# INSTRUCTIONS FOR THE TASK:
Please quote exactly the opening lines of the data, from the first line to the one where "from the deck" appears.
__________________________________________________
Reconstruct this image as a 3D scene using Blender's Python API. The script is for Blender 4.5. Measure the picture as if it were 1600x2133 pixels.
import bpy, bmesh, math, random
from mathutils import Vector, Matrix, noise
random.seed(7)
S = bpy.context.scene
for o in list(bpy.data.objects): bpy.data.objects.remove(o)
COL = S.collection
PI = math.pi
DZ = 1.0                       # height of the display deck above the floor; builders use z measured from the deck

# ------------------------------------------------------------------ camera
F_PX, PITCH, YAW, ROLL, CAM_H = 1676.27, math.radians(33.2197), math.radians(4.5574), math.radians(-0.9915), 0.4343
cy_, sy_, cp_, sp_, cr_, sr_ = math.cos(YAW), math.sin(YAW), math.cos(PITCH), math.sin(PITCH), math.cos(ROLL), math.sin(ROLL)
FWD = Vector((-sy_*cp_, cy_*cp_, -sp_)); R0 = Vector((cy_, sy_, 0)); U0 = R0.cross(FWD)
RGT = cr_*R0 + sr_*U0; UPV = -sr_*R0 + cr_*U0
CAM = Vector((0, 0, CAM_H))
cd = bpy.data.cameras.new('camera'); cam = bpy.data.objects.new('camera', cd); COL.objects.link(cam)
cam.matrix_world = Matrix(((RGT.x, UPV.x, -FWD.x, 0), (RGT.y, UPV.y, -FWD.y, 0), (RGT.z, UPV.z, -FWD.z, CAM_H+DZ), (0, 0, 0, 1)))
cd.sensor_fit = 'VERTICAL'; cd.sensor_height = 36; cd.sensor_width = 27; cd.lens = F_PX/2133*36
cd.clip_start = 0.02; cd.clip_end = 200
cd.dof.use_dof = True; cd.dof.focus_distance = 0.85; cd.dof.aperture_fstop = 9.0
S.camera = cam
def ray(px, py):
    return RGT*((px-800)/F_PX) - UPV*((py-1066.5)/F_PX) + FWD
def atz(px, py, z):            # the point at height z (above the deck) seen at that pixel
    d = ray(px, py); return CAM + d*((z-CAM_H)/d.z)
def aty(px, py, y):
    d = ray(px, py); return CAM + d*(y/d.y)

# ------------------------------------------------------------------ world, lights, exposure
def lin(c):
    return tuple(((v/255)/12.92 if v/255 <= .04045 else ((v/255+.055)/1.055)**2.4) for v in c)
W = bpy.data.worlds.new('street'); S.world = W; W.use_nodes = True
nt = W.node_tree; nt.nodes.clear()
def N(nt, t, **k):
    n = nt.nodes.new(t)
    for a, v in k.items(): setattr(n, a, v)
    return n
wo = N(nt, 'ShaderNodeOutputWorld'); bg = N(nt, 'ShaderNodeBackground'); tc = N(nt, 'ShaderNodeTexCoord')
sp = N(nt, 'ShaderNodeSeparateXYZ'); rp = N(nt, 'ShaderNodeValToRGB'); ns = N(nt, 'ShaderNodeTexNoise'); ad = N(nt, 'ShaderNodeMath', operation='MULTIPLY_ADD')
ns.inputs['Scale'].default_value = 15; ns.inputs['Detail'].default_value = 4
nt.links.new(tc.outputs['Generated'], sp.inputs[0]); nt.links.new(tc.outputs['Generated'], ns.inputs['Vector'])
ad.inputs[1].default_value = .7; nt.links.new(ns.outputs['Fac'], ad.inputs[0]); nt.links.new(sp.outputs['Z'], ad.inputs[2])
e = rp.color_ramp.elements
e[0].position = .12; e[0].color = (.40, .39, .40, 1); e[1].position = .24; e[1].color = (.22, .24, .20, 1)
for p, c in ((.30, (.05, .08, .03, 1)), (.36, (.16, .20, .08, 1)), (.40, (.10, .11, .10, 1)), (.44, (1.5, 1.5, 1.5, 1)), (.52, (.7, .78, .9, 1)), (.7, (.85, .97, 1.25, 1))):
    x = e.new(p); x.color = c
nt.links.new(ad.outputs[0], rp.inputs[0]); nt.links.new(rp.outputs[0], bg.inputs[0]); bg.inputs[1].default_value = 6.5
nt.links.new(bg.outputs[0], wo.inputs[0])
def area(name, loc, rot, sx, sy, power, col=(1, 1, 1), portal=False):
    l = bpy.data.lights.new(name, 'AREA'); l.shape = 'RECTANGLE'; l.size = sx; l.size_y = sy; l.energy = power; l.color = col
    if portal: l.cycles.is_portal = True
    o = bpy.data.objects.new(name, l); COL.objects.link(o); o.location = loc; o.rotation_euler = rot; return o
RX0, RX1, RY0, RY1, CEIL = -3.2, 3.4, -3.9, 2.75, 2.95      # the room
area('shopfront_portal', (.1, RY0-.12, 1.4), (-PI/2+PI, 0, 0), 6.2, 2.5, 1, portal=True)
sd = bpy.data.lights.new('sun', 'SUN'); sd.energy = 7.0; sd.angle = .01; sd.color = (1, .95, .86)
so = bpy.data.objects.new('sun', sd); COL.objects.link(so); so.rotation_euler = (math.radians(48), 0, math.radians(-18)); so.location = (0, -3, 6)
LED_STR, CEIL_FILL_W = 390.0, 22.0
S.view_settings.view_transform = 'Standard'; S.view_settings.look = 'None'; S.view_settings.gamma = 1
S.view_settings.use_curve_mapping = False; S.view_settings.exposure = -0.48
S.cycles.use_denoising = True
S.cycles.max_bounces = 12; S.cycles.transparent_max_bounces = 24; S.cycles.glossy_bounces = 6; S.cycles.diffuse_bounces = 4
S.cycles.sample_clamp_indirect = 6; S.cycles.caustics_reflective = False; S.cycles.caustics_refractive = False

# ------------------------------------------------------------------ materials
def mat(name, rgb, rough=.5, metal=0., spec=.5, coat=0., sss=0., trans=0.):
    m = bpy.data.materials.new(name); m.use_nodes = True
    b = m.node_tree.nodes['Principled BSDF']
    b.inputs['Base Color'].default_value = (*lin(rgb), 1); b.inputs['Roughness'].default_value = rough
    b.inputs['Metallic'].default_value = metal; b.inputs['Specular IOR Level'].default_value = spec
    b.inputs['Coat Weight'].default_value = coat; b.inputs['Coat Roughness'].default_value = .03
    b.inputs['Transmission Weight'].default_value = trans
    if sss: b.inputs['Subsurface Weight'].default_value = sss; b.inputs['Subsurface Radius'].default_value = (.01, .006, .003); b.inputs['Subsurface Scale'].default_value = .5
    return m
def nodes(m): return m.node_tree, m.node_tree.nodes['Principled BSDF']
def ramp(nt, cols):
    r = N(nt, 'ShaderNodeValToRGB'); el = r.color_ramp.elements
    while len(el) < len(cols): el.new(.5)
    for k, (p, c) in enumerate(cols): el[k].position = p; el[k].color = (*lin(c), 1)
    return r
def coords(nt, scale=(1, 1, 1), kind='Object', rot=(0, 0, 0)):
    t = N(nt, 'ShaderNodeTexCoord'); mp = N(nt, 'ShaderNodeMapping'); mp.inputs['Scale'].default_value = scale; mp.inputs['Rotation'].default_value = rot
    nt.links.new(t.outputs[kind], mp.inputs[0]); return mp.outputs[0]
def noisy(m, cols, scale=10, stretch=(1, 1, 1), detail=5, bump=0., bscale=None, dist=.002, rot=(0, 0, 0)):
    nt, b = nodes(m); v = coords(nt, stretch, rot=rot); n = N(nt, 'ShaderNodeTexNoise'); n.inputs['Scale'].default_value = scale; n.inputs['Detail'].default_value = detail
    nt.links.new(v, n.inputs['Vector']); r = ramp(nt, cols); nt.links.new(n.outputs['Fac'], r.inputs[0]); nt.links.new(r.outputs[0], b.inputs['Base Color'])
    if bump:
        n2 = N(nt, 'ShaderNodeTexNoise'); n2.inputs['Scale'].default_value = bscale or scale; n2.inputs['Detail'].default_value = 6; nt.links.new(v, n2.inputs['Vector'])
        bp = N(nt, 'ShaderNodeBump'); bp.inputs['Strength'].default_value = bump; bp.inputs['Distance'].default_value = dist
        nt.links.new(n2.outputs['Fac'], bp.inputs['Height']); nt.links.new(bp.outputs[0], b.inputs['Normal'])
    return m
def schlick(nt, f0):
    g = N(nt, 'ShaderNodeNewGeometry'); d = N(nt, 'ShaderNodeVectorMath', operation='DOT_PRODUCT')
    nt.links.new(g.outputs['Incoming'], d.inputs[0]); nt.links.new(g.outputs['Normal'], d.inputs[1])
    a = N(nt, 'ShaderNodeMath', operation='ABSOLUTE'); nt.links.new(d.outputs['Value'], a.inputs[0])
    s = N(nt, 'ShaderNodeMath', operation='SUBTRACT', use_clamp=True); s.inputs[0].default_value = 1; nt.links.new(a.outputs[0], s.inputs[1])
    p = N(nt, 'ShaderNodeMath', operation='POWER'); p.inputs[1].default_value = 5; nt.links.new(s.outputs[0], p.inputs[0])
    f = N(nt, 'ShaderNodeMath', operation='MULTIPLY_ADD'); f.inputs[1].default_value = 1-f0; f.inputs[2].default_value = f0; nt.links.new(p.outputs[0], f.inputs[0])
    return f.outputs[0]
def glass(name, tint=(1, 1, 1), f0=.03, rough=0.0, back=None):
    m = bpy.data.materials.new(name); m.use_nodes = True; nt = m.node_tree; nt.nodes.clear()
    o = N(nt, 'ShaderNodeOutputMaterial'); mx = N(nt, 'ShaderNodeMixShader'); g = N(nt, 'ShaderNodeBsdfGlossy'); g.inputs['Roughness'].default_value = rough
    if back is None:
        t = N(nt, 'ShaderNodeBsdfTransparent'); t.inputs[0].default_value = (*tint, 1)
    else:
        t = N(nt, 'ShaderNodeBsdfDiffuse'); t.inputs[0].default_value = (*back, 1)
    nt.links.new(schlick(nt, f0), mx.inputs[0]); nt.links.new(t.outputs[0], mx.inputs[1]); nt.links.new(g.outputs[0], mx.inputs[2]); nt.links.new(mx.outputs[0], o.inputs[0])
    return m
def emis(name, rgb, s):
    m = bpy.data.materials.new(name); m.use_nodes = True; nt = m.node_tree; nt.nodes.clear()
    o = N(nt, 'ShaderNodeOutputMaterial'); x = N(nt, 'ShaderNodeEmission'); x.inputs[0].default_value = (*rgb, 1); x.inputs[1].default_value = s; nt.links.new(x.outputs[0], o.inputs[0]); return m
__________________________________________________
# RESULT FOR THIS EXERCISE:
Reconstruct this image as a 3D scene using Blender's Python API. The script is for Blender 4.5. Measure the picture as if it were 1600x2133 pixels.
import bpy, bmesh, math, random
from mathutils import Vector, Matrix, noise
random.seed(7)
S = bpy.context.scene
for o in list(bpy.data.objects): bpy.data.objects.remove(o)
COL = S.collection
PI = math.pi
DZ = 1.0                       # height of the display deck above the floor; builders use z measured from the deck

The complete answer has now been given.